Mais il y a quelque chose qu’on ne pourra pas empêcher, c’est le mouvement de la parole publique. Autant le silence a été contagieux, autant la parole l’est aussi. Ce qui a été lancé ces trois dernières années, on ne pourra pas l’arrêter. Il y a les réseaux sociaux. La jeune génération est très différente et plus informée que la nôtre. Je la crois capable d’empêcher un retour en arrière.

 

 

N’y a-t-il pas un grand risque qu’on remette le couvercle sur ce sujet dont personne ne veut entendre parler ? 

Depuis les années 1990, le sujet est revenu dans le débat à plusieurs reprises, à la faveur de la parution de livres notamment. Et puis ça retombait. L’inceste dérange tellement, c’est un vrai déni collectif. On brise le silence, et la société oublie. Alors il faut reparler. Car l’inceste, c’est l’innommable, la pire des transgressions. Ça évoque des images insupportables, qu’on a envie d’oublier.

Aujourd’hui, on a changé de monde, on connaît l’ampleur du problème, la Ciivise a recueilli près de 30 000 témoignages, on sait qu’un enfant meurt tous les cinq jours de maltraitances de ses parents. Avant, on ne savait pas toute cette violence. On est devant un phénomène qui est dévoilé au grand jour. Depuis #MeToo, puis #MeTooInceste, tout a changé.
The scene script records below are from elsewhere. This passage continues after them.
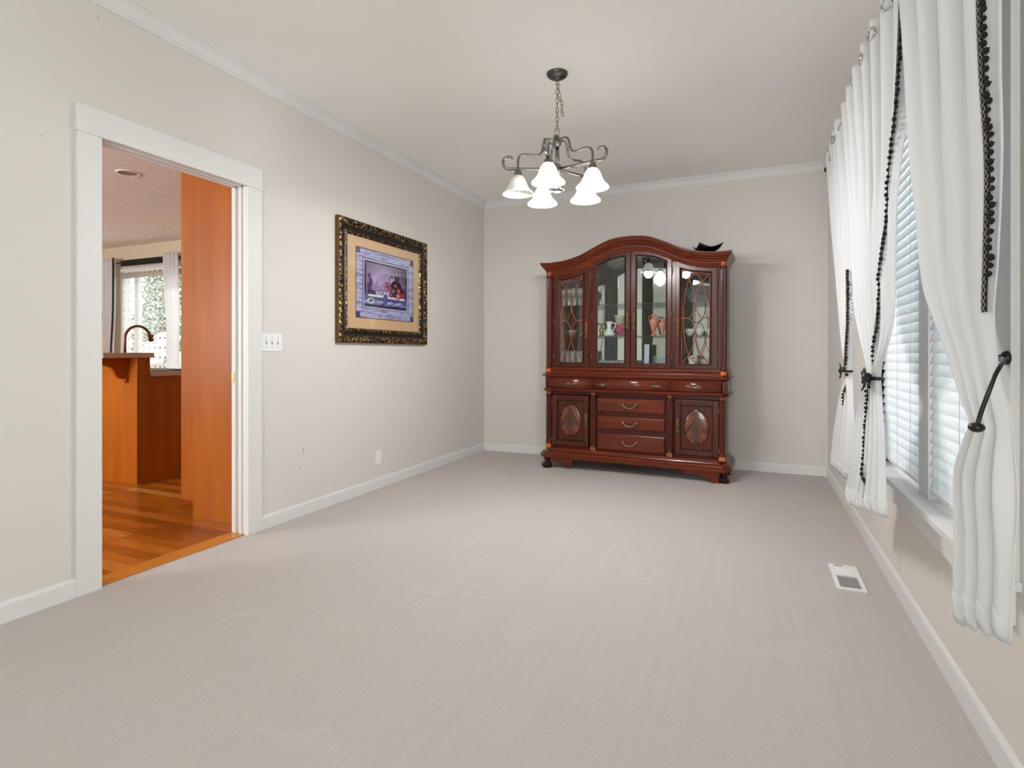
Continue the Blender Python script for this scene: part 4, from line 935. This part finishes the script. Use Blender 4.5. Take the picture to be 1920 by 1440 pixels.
# silver tray, bowls, box behind the right lattice door
t = inside('serving_tray', 'pierced silver serving tray standing on the top right shelf', 'tray', .575, .32, S2)
mb = MB(); rings = []
for (k, yy) in ((1, 0), (.97, -.006), (.78, .004), (.74, .010), (.5, .012)):
    rings.append([(.125*k*abs(math.cos(a))**.7*(1 if math.cos(a) > 0 else -1), yy+.35*(.085*k*math.sin(a)), .088+.085*k*abs(math.sin(a))**.7*(1 if math.sin(a) > 0 else -1)) for a in [2*PI*i/40 for i in range(40)]])
mb.ringloft(rings, smooth=True); tr = mb.build('tray', SILV, t)
mb = MB()
for i in range(5):
    for j in range(2): mb.box(-.040+.018*i, -.028+.018*i, -.004, .004, .075+.016*j, .080+.016*j, 0, Euler((-.3, 0, 0)))
mb.build('pierced_slots', DARKHOLE, tr)
for i, x in enumerate((.485, .570, .655)):
    t = inside('porcelain_bowl', ['leftmost', 'middle', 'rightmost'][i]+' white porcelain bowl on the shelf behind the right lattice door', 'bowl', x, .26, S1, 'white bowls behind the right lattice door')
    MB().lathe([(.018, 0), (.020, .006), (.034, .022), (.042, .045), (.043, .062), (.040, .062), (.036, .03), (.001, .012)], (0, 0, 0), 24, cap=False).build('bowl', PORC, t)
t = inside('painted_jar', 'white jar with a red flower behind the right lattice door', 'jar', .525, .18, FZ)
MB().lathe([(.036, 0), (.040, .01), (.041, .03), (.036, .05), (.041, .06), (.042, .075), (.035, .095), (.024, .10)], (0, 0, 0), 20).build('body', mat('cream_porcelain', (230, 220, 205), .3), t)
mb = MB()
for a in range(5): mb.sphere((.008*math.cos(a*1.257)+.008, -.040, .078+.008*math.sin(a*1.257)), .006, 8, 5, (1, .5, 1))
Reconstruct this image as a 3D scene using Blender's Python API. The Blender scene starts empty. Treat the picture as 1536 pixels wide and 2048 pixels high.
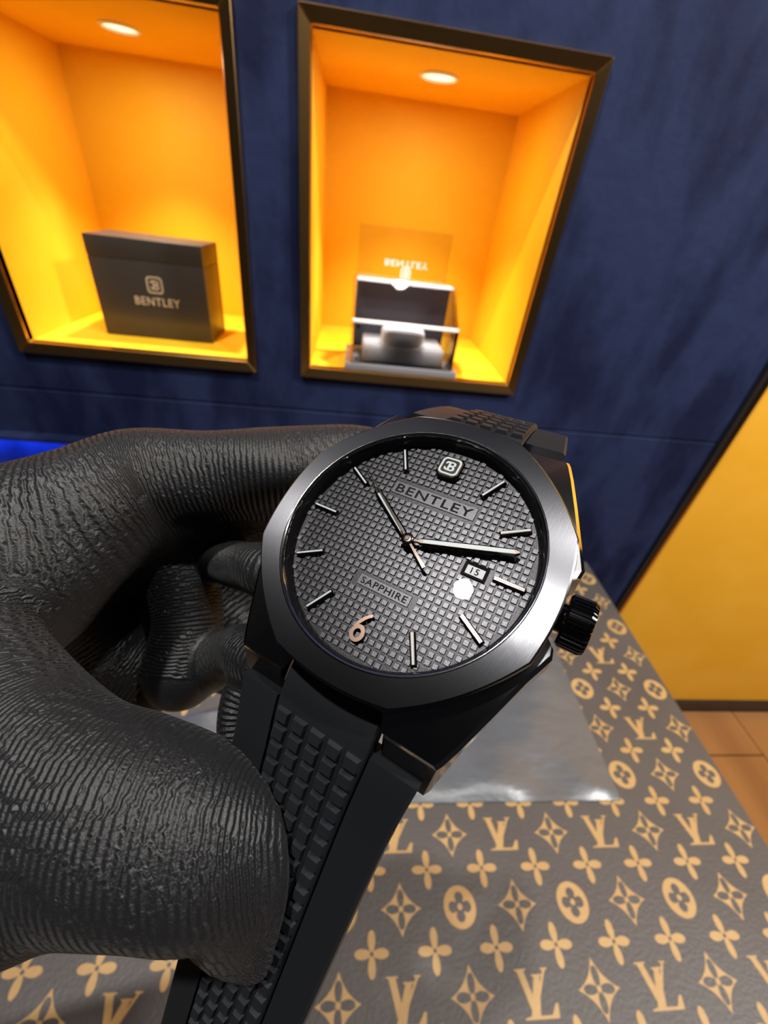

Maintenant, dans ma bibliothèque, il y a toute une rangée de livres, de témoignages sur l’inceste.

De nombreux articles, documentaires et livres consacrés à l’inceste sont sortis ces derniers mois. Le prix Femina vient d’être attribué à « Triste Tigre », de Neige Sinno, un texte au cœur duquel est placé son agresseur, son beau-père…

C’est un texte et une réflexion remarquables. À chaque fois que je vois sortir un livre, je le lis, ça me fait chaud au cœur, car je me dis : « Encore une personne sauvée, elle assume son histoire socialement. »Elle est donc reconnue comme autrice de son récit, rien n’est plus précieux après un viol incestueux.